7:20 AM At The Office
Yesterday I completed my first official week at the farm! I've already racked up just under 40 hours in the past 4 days. It has been a physically demanding, hot, dirty, but ultimately very rewarding time. Each day typically alternates between harvesting for CSA customers, bulk wholesale orders, and Farmers' Markets and the subsequent washing, weighing, and packaging for said avenues of sale. In between harvest and wash, we are weeding, transplanting new veggies, weeding, laying irrigation lines, weeding, weeding, and watering the field via a convoluted (though very effective) irrigation system with its own annoying personality. 

 

This week we harvested a multitude of salad greens, Arugula, Leeks, Swiss Chard, Spinach, Cress, Green Garlic, and enough Red German Garlic to kill a Red German Garlic-eating horse.
  




Fun things from the week:

  • Saw a swarm of bees first flying past the field (think cartoon bee swarm) and later swarming in an Oak tree.
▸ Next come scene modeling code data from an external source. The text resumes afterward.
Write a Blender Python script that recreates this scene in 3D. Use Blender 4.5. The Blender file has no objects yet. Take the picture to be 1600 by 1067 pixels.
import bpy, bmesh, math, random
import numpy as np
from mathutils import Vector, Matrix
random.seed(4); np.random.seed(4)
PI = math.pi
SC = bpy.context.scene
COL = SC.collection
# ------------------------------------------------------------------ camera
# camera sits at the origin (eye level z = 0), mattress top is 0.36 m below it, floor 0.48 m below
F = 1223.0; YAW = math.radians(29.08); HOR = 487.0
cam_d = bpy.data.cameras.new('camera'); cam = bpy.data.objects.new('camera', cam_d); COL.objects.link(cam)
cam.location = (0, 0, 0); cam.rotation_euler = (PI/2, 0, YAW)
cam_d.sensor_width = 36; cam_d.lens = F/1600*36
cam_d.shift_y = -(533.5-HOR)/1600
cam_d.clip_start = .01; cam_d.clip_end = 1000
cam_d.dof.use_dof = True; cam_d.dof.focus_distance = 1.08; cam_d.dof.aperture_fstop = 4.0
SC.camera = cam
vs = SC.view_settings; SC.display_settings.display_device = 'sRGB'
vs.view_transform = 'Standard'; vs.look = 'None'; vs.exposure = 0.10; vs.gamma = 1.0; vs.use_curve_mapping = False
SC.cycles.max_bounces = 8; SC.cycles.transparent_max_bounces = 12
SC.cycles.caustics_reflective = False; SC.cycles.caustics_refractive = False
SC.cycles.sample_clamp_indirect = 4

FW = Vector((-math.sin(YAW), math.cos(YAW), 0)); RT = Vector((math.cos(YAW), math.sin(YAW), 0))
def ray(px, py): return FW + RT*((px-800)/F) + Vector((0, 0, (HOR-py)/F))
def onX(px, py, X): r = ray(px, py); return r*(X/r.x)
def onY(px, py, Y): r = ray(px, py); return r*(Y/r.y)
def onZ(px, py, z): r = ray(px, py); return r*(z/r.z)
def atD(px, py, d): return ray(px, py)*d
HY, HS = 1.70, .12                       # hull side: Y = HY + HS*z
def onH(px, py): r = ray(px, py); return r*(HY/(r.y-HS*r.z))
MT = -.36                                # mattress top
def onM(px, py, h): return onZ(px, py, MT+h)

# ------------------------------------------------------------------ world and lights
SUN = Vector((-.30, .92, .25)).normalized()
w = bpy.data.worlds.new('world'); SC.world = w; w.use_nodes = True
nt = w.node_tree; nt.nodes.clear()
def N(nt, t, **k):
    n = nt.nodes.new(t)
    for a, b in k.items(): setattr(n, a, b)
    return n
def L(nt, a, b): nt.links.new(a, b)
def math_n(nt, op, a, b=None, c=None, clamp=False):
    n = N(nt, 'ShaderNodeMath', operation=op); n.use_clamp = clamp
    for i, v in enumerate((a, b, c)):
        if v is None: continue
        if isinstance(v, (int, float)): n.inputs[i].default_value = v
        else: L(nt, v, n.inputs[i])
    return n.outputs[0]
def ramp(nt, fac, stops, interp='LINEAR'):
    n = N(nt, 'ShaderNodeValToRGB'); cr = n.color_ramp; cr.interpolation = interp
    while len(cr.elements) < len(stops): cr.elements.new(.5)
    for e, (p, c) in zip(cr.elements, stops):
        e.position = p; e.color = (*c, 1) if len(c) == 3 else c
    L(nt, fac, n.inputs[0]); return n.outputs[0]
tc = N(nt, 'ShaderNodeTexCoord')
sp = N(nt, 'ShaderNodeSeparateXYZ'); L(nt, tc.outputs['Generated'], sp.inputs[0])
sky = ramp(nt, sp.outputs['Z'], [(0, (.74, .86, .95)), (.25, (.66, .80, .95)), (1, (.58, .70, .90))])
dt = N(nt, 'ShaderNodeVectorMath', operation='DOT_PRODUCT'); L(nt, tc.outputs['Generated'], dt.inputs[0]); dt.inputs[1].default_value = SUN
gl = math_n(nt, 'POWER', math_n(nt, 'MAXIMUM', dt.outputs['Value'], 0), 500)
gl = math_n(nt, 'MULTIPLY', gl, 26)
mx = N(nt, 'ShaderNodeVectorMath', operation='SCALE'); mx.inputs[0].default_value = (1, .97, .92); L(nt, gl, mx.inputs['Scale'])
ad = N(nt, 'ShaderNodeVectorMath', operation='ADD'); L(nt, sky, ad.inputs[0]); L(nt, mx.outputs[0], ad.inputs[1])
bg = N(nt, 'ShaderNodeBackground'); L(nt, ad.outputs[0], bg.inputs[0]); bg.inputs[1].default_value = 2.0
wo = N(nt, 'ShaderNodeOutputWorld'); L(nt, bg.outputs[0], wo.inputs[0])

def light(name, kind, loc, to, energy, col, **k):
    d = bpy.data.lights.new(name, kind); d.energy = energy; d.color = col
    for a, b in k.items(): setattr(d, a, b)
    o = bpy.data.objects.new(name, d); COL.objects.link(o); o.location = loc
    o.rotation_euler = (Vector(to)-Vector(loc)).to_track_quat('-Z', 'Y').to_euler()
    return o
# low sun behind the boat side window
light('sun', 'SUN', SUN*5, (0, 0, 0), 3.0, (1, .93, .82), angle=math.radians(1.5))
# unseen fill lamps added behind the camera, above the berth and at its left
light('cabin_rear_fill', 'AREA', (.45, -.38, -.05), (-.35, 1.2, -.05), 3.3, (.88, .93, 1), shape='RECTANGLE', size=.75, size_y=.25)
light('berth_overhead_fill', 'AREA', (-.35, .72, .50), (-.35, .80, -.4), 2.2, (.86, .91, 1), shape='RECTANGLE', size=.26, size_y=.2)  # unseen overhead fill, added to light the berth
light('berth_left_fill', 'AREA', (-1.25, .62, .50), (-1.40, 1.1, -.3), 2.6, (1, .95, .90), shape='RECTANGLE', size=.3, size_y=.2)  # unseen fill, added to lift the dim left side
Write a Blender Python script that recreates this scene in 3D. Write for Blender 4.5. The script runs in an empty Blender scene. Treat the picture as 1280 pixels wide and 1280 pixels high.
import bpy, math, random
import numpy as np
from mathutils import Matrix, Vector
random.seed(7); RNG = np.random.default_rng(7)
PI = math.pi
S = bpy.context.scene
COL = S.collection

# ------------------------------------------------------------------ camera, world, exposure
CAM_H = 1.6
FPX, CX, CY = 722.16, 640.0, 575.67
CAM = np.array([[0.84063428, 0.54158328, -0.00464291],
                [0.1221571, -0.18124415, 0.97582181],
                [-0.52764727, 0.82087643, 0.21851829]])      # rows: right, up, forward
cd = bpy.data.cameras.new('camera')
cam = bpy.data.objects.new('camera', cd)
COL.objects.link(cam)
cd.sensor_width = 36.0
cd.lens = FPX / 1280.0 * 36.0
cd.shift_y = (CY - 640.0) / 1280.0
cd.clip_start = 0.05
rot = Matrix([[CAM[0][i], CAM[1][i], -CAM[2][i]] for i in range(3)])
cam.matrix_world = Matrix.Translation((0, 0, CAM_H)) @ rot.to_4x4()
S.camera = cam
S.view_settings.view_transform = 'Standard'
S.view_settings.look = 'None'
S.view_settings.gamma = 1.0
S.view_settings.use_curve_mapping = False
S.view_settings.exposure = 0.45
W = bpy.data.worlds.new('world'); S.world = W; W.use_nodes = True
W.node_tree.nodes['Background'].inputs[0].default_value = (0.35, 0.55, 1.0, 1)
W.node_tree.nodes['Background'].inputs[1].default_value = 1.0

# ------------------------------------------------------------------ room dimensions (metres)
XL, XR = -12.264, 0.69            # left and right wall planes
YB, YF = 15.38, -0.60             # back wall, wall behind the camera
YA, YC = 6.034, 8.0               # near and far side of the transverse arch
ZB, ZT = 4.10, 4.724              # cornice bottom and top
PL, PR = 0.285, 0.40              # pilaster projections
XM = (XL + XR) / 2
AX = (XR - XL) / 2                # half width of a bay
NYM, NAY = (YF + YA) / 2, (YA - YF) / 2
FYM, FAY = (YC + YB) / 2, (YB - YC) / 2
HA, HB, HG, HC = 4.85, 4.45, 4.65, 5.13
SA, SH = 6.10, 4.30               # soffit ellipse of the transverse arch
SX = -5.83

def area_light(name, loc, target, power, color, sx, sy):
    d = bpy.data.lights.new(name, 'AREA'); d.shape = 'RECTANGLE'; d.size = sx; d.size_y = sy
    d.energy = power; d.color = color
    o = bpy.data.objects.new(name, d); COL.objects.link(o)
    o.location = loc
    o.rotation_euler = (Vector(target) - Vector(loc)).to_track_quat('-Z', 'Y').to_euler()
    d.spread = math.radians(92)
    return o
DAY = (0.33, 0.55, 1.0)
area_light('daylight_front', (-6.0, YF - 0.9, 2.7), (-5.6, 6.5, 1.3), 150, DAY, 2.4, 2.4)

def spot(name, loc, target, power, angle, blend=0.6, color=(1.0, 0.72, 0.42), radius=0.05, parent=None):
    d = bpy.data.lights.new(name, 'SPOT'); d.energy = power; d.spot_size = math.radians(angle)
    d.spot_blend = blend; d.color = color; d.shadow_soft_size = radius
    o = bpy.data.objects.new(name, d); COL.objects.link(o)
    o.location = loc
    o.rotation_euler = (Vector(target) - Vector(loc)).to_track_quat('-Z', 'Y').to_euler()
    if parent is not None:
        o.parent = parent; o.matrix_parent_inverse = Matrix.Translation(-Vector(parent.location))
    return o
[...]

I had my hands in a tub of salad mix and nowhere near a phone, but it looked exactly like this pic:
  •  Watched a cat go from lazy sleep to pouncing on a field mouse in the blink of an eye. (The dog saw the cat, pounced on the cat, and the mouse ultimately got away.)
  • Lost my $30 fancy-shmancy camping utility knife in the field yesterday :-(
  • Learned how to lay, hook-up, and splice lay-flat irrigating line
  • Got to intimately know the Dutch version of the American weeding hoe, known as a Hula-Ho... seriously, that's its name. Looks like this. It scrapes under the weeds and feels like the outdoor equivalent of scrubbing the floor.
  • "Limpiar los montes" means weeding in Spanish, but literally translates to "cleaning the weeds"
  • Someone almost touched a snake in the field... Rat Snake maybe. It left.